Monday, September 28, 2009

ch-ch-ch-changes Part 1

(side note...this is a post I have been meaning to write for a long time, as you might have guessed it will explain the changes I have been alluding to over the past month or so. So it's not the longest post ever, I will break it up into multiple posts. If you don't have any interest in my long winded life story please skip these posts. It's a lot of information but I feel like I have to share the whole story if I am going to share anything.)

The Background

I am a person who is interested in a lot of different things, which is good in some ways and bad in others. For example, good= a lot of random knowledge and an excellent player of trivia games Bad= my career choices or I should say career confusion thus far.
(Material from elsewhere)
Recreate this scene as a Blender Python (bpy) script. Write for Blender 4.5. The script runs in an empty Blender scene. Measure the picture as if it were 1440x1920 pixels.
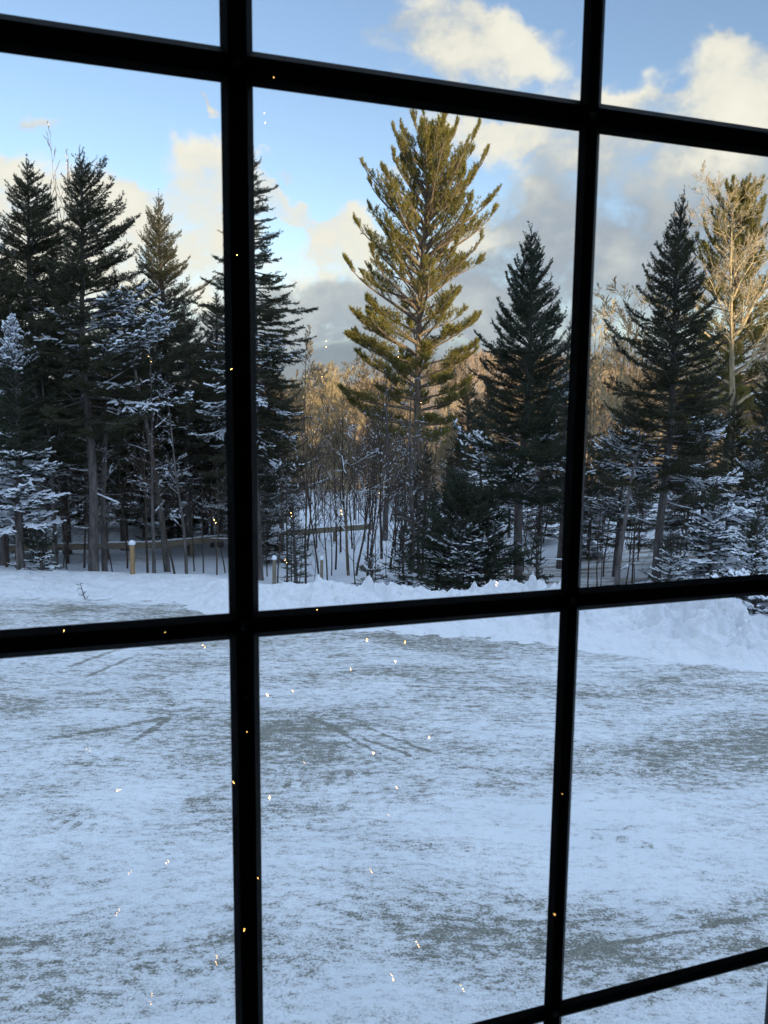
import bpy, math, random
import numpy as np
from mathutils import Matrix, Vector

# ------------------------------------------------------------------ camera
C = bpy.context.scene.collection
SC = bpy.context.scene
F, PIT, ROL, TH = 1507.5, 0.13285, 0.010036, 0.32935      # focal (px of 1440), pitch, roll, window yaw
EYE = 4.2
cp, sp, cr, sr = math.cos(PIT), math.sin(PIT), math.cos(ROL), math.sin(ROL)
fwd = Vector((0, cp, -sp)); up0 = Vector((0, sp, cp)); rt0 = Vector((1, 0, 0))
rt = cr*rt0 + sr*up0
upv = -sr*rt0 + cr*up0
cam = bpy.data.cameras.new('camera'); camo = bpy.data.objects.new('camera', cam); C.objects.link(camo)
M = Matrix((rt, upv, -fwd)).transposed().to_4x4(); M.translation = Vector((0, 0, EYE))
camo.matrix_world = M
cam.sensor_fit = 'HORIZONTAL'; cam.sensor_width = 27.0; cam.lens = 27.0*F/1440
cam.clip_start = 0.02; cam.clip_end = 6000
cam.dof.use_dof = True; cam.dof.focus_distance = 24.0; cam.dof.aperture_fstop = 20.0
SC.camera = camo

def ray(px, py):
    x = (px-720)/F; y = (960-py)/F
    return (fwd + rt*x + upv*y)
def P(px, py, Y):                       # world point at forward distance Y seen at that place
    r = ray(px, py); k = Y/r.y
    return Vector((0, 0, EYE)) + r*k
def G(px, py, z=0.0):
    r = ray(px, py); k = (z-EYE)/r.z
    return Vector((0, 0, EYE)) + r*k

# ------------------------------------------------------------------ light and exposure
SUN_EL, SUN_AZ = math.radians(9.5), math.radians(36)     # azimuth right of straight behind the camera
sdir = Vector((math.sin(SUN_AZ)*math.cos(SUN_EL), -math.cos(SUN_AZ)*math.cos(SUN_EL), math.sin(SUN_EL)))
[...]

In high school I decided I wanted to be a teacher. I joined Future Educators of America and did a mentorship (which was basically like student teaching) in a first grade class. Naturally, when I started college I selected Elementary Education as my major. But I was young as easily influenced. Everyone I was becoming friends with seemed to have these glamours job ideas and (I'm sure this was unintentional and I was just being sensitive) they made me feel like being a teacher was a lame job.
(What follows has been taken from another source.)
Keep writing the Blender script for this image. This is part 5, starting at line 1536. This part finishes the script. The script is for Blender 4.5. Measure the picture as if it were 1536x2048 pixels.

Impulsively, I changed my major to Communications with an emphasis in Broadcasting. Surely I would be able to have a fabulous life working in television, living in NYC and being just like Carrie Bradshaw. I liked my major, it was fun, creative and not very academically strenuous. The summer before my senior year I got an internship on the show Sesame Street and was optimistic this would be the start of my amazing Manhattan life. I was wrong. I didn't really like living in Manhattan or working in TV. It was a lot of bitch work and not much money. Some of my bosses had to file for unemployment for part of the year as well as work 2 or 3 extra jobs. I'm glad I had the experience, but it made me really rethink my career options. (by the way I wrote about my NYC thoughts in this old post.)
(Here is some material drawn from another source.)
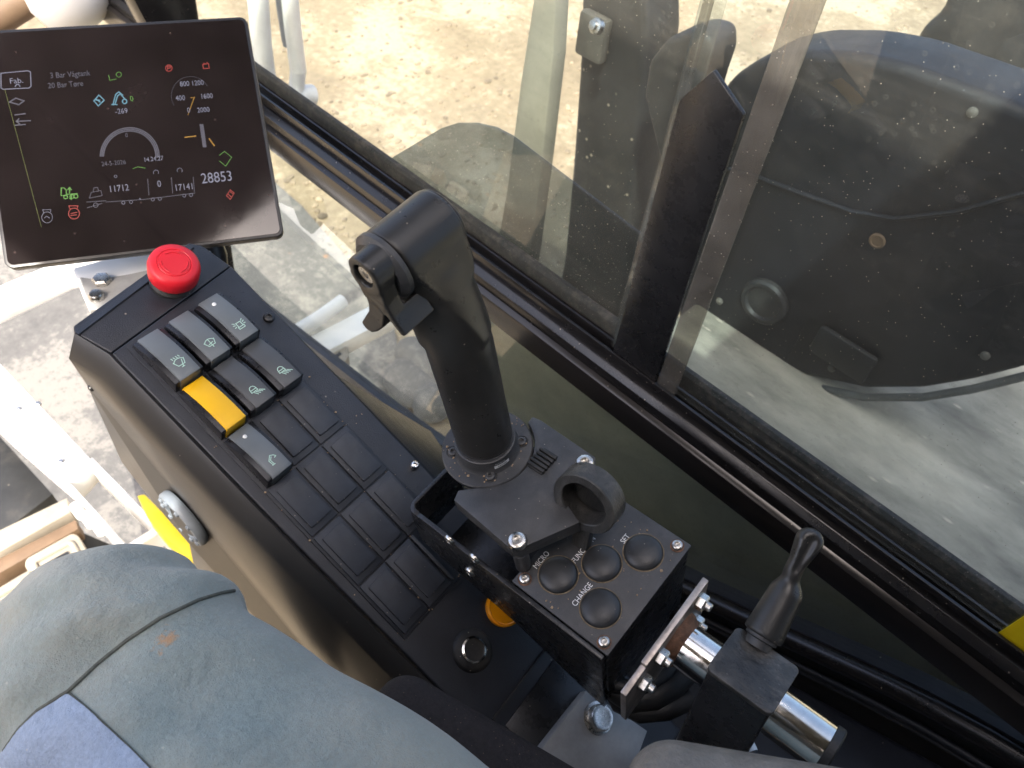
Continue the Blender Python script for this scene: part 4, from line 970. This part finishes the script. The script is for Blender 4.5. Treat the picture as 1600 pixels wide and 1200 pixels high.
# lever: hub, waisted arm, rounded end with a slot
def cl_at(px, py, c): return FA.loc(at(px, py, FA.p(0,0,c), FA.A[2]))
h0, h1 = cl_at(1192,992,-34), cl_at(1226,930,-22)
t1, t2 = cl_at(1240,890,-8), cl_at(1264,846,4)
def lev2(P):
    hb = capsule(P, h0, h1, 13.6, 11.5); hb = smax(hb, -((P-h0)@unit(h1-h0))-1, 2)
    ar = capsule(P, h1+(t1-h1)*.1, t1, 8.2, 5.2); a2 = capsule(P, t1, t2, 5.2, 9.4)
    d = smin(smin(hb, ar, 4), a2, 4)
    # flatten the end and sink a slot into it
    up = unit([-.35,-.35,.87]); k = (P-t2)@up
    d = smax(d, k-6.5-.0*k, 2.5); d = smax(d, -k-7.5-np.clip(-((P-t2)@unit(t2-h1)), 0, 60)*.3, 3)
    sl_ = capsule(P, t1+up*7.5, t2+up*7.5, 3.0, 3.4); d = smax(d, -sl_, 1.2)
    return d
lo_ = np.min([h0,h1,t1,t2], 0)-24; hi_ = np.max([h0,h1,t1,t2], 0)+24
sdf_obj('locking_lever', FA, lev2, lo_, hi_, 1.2, M['rubber'] if False else M['grip'], cl, 2)
b = MB(); b.lathe(FA, tuple(h0), tuple(h0-h1), [(11,-3),(11,3),(9,4),(9,9),(0,9)], 32); b.build('washer', M['blackplate'], cl)

pb = thing('bracket_plate', 'cloudy grey steel plate with one round bolt beside the seat', 'bracket plate', at_z(930, 1130, H-.62))
zp = H-.60
pp = [FP.p(*FP.loc(at(*q, FP.p(0,0,12), FP.A[2]))[:2], 12) for q in ((918,1078),(1012,1142),(985,1215),(960,1290),(800,1290),(838,1180))]
b = MB(); b.slab(pp, -FP.A[2]*.012, 1, 2); b.build('steel_plate', M['greyplate'], pb)
p = FP.loc(at(934,1122, FP.p(0,0,12), FP.A[2])); b = MB(); b.lathe(FP, (p[0],p[1],12), (0,0,1), [(11,0),(11,1.2),(9,1.6),(8.8,6),(8,7.2),(5.6,7.4),(0,5.6)], 32); b.build('round_bolt', M['zinc'], pb)

# cables below the tube
def cpt(px, py, c): return at(px, py, FA.p(0,0,c), FA.A[2])
cb = MB(); cb.tube([cpt(*q, -150) for q in ((945,1040),(960,1075),(985,1092),(1020,1088),(1050,1070),(1080,1040))], .010, 12)
cb.tube([cpt(*q, -160) for q in ((950,1060),(970,1098),(1000,1112),(1040,1108),(1080,1090))], .008, 12)
cb.tube([cpt(*q, -140) for q in ((960,1070),(990,1078),(1010,1070),(1040,1050),(1060,1020))], .006, 12)
tag(cb.build('cable_bundle', M['cable']), 'greasy black cable bundle under the steel end plate', 'cables')
lc = thing('labelled_cable', 'thin black cable with a white printed sleeve by the chrome tube', 'cable', FA.p(-40, -290, -140))
pts = [at_z(*q, H-.56) for q in ((1140,1120),(1160,1150),(1176,1180),(1186,1230))]
b = MB(); b.tube(pts, .0045, 12); b.build('cable_core', M['cable'], lc)
pts = [at_z(*q, H-.56) for q in ((1160,1149),(1167,1163),(1173,1176))]
b = MB(); b.tube(pts, .0053, 14); b.build('white_sleeve', M['white'], lc)

# ================================================================= SEAT, ARMREST, PERSON
ac = EYE+ray(1050,1262)*.40; ac2 = EYE+ray(1260,1300)*.41
FAr = Frame(ac, unit(ac2-ac), unit(np.cross([0,0,1.], ac2-ac)), (0,0,1))
FAr.A[2] = np.cross(FAr.A[0], FAr.A[1])
sdf_obj('armrest_pad', FAr, lambda P: rbox(P, (40,0,0), (62,27,26), 22), (-35,-40,-40), (112,40,40), 2.0, M['leather'], None, 3)
tag(bpy.data.objects['armrest_pad'], 'grained grey vinyl armrest end at the bottom edge', 'armrest')
sc0 = EYE+ray(640,1120)*.52; sc1 = EYE+ray(800,1215)*.52
FSe = Frame(sc0, unit(sc1-sc0), unit(np.cross([0,0,1.], sc1-sc0)), (0,0,1)); FSe.A[2] = np.cross(FSe.A[0], FSe.A[1])
sdf_obj('seat_bolster', FSe, lambda P: rbox(P, (70,0,-60), (95,24,75), 20), (-35,-40,-140), (175,40,30), 3.0, M['seatcloth'], None, 3)
tag(bpy.data.objects['seat_bolster'], 'dark brown linty seat bolster edge right of the trousers', 'seat')

pe = thing('person', 'seated person in teal-grey work trousers, one knee towards the console', 'person', (0, .05, H-.62))
K0 = np.array([-.026, .245, H-.462])*1000; HP = np.array([.045, -.16, H-.50])*1000; AN = np.array([-.03, .36, H-.98])*1000
def legf(P):
    d = smin(capsule(P, K0, HP, 72, 104), capsule(P, K0+np.array([0,10,-8]), AN, 66, 56), 24)
    x, y, z = P[...,0]/1000, P[...,1]/1000, P[...,2]/1000
    s = (P-K0)@unit(HP-K0); q = (P-K0)@unit(np.cross(HP-K0, [0,0,1.]))
    d = d+1.5*(2.4*np.sin(s*.045+q*.03+.6*np.sin(q*.05))*np.exp(-np.abs(s-40)/140)+1.6*np.sin(q*.085+s*.02+1.3)+1.2*np.sin(s*.11-q*.05)*np.exp(-np.abs(s)/60)+1.5*np.abs(np.sin(q*.021+s*.052+1.1*np.sin(s*.021+.4)))**3*np.exp(-np.abs(s-10)/160)*2+1.1*np.sin(s*.19+q*.12+2*np.sin(q*.02))*np.exp(-((s+20)/70)**2))
    return d
leg = sdf_obj('trouser_leg', FW, legf, (-240,-330,z0-1060), (210,460,z0-330), 4.0, M['trouser'], pe, 3)
me = leg.data
bvh = BVHTree.FromPolygons([v.co+pe.location for v in me.vertices], [p.vertices[:] for p in me.polygons])
def on_leg(px, py, off=0.0):
    d = Vector(ray(px, py)); h, n, i, dist = bvh.ray_cast(Vector(EYE), d)
    return None if h is None else np.array(h+n*off)
def leg_line(name, px, r, mat, off=.0004, step=6):
    P = []
    for (x0, y0), (x1, y1) in zip(px[:-1], px[1:]):
        n = max(1, int(math.hypot(x1-x0, y1-y0)/step))
        for k in range(n):
            h = on_leg(x0+(x1-x0)*k/n, y0+(y1-y0)*k/n, off)
            if h is not None: P.append(h)
    if len(P) > 2:
        b = MB(); b.tube(P, r, 8); b.build(name, mat, leg)
seam = [(8,1172),(30,1140),(60,1110),(107,1080),(150,1040),(195,1003),(250,966),(310,938),(345,927),(372,922)]
leg_line('knee_seam', seam, .0010, M['thread'])
sc_ = on_leg(252, 1003)
if sc_ is not None:
    mt2 = M['trouser']; n_ = mt2.node_tree; bs = n_.nodes['Principled BSDF']; src = bs.inputs['Base Color'].links[0].from_socket
    tc = coord(n_); mp_ = n_.nodes.new('ShaderNodeMapping'); mp_.vector_type = 'POINT'; l_ = Vector(sc_)-pe.location
    mp_.inputs['Location'].default_value = -l_*40; mp_.inputs['Scale'].default_value = (40,40,40); n_.links.new(tc, mp_.inputs[0])
    ln_ = n_.nodes.new('ShaderNodeVectorMath'); ln_.operation = 'LENGTH'; n_.links.new(mp_.outputs[0], ln_.inputs[0])
    nz = tex_noise(n_, 160, 6, .7, tc); ad_ = n_.nodes.new('ShaderNodeMath'); ad_.operation = 'MULTIPLY_ADD'; n_.links.new(nz.outputs[0], ad_.inputs[0]); ad_.inputs[1].default_value = 1.5; n_.links.new(ln_.outputs['Value'], ad_.inputs[2])
    fz = ramp(n_, ad_.outputs[0], [(.75, (.75,.75,.75)), (.98, (0,0,0))]).outputs[0]
    n_.links.new(mixc(n_, fz, src, (.50,.26,.10)), bs.inputs['Base Color'])
leg_line('pocket_seam', [(109,1083),(150,1118),(200,1165),(240,1205)], .0005, M['thread'])
# blue thigh panel laid on the leg
bmx = bmesh.new(); grid = {}
def blue_in(x, y):
    yl = np.interp(x, [8, 30, 60, 107], [1172, 1140, 1112, 1083]); yr = np.interp(x, [107, 150, 200, 240], [1083, 1118, 1165, 1205])
    return y >= (yl if x < 107 else yr)
for i, x in enumerate(range(-20, 260, 5)):
    y0_ = np.interp(x, [-20, 8, 30, 60, 107, 150, 200, 240], [1200, 1172, 1141, 1113, 1084, 1119, 1166, 1206])
    for j in range(16):
        h = on_leg(x, y0_+j*(1300-y0_)/15, .0012)
        if h is not None: grid[i, j] = bmx.verts.new(h)
for (i, j) in list(grid):
    if all(k in grid for k in ((i+1,j),(i+1,j+1),(i,j+1))):
        bmx.faces.new((grid[i,j], grid[i+1,j], grid[i+1,j+1], grid[i,j+1]))
for v_ in [v_ for v_ in bmx.verts if not v_.link_faces]: bmx.verts.remove(v_)
if len(bmx.faces):
    bmesh.ops.recalc_face_normals(bmx, faces=bmx.faces)
    b = MB(); b._take(bmx); o = b.build('thigh_panel', M['pocket'], leg); o['label'] = 'light blue cloth panel on the thigh'
else: bmx.free()

# ================================================================= LOOSE GRIT AND GRAVEL
random.seed(21)
def crumbs(name, pts, smin_, smax_, mat, label, cat):
    bm_ = bmesh.new()
    for p in pts:
        r_ = random.uniform(smin_, smax_); t_ = bmesh.new(); bmesh.ops.create_icosphere(t_, subdivisions=1, radius=r_)
        sx, sy, sz = random.uniform(.6,1.6), random.uniform(.6,1.3), random.uniform(.4,.9)
        for v in t_.verts: v.co = Vector((v.co.x*sx*random.uniform(.8,1.2), v.co.y*sy, v.co.z*sz))+Vector(p)
        m_ = bpy.data.meshes.new('t'); t_.to_mesh(m_); t_.free(); bm_.from_mesh(m_); bpy.data.meshes.remove(m_)
    mb = MB(); mb._take(bm_); o = mb.build(name, mat, None, False); tag(o, label, cat); o['kind'] = 'stuff'
gp_ = []
for k in range(90):
    if random.random() < .5: a_ = random.choice((0,25,50,75))+random.gauss(0, 1.2); b_ = -random.uniform(90, 272)
    else: a_ = random.uniform(-6, 92); b_ = -45.1*random.choice((2,3,4,5,6))+random.gauss(0, 1.5)
    gp_.append(FP.p(a_, b_, 1.7))
for k in range(40):
    t_ = random.uniform(0, 6.28); r_ = random.uniform(25, 35); gp_.append(FA.p(r_*math.cos(t_), r_*math.sin(t_), .2))
for k in range(40): gp_.append(FA.p(random.uniform(-60, 40), random.uniform(-159, -100), -37.8))
crumbs('dry_grit', gp_, .00025, .0009, M['grime2'], 'tiny tan crumbs of dry grit lying in the console joints', 'grit')
gv = []
for k in range(1500):
    q = at_z(random.uniform(380, 1450), random.uniform(-20, 420), 0); gv.append((q[0], q[1], .004))
crumbs('ground_gravel', gv, .006, .022, M['gravel'], 'small pale and brown stones scattered over the sandy ground', 'gravel')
I went back to school and enjoyed my senior year. When it came time to start the job search my criteria included something with normal hours, a company where I could eventually move up, and somewhat related to communications. I went on a lot of random interviews and a lot of jobs seemed interesting...but I didn't get any of them. To be honest, I wish I had found a random job babysitting or something during the summer after college and taken some time to think...but I panicked. My parents were putting a lot of pressure on me so when I was offered an entry level job at my current company, I accepted.

The pay wasn't great and I didn't really like what I was doing, but I did well at it and knew that if I continued to preform I would be able to move into a job I enjoyed in a year. It's a large company so I was sure I could find something that fit me. After only 6 months I was asked to interview for another position which paid more and seemed to have more responsibilities, I got the job...and have been there ever since.

For a long time I tried to be optimistic about what I was doing. The economy was tanking so I was happy to have a job. Plus I knew someday I would find something else. But, as time wore on and I became more and more frustrated. The job just wasn't for me.

4 comments:

Black Labs and Lilly said...

I can't wait to read "Part 2"!

Caroline said...

Ahh, hurry and write part 2!! ;)

PS: Glad you liked the pumpkin bread recipe! I made some this weekend too!

Martinis or Diaper Genies? said...

I was an ed major. I totally regretted it. I am doing nothing of the sort now.

Jane said...

Love posts like these! Can't wait for part 2!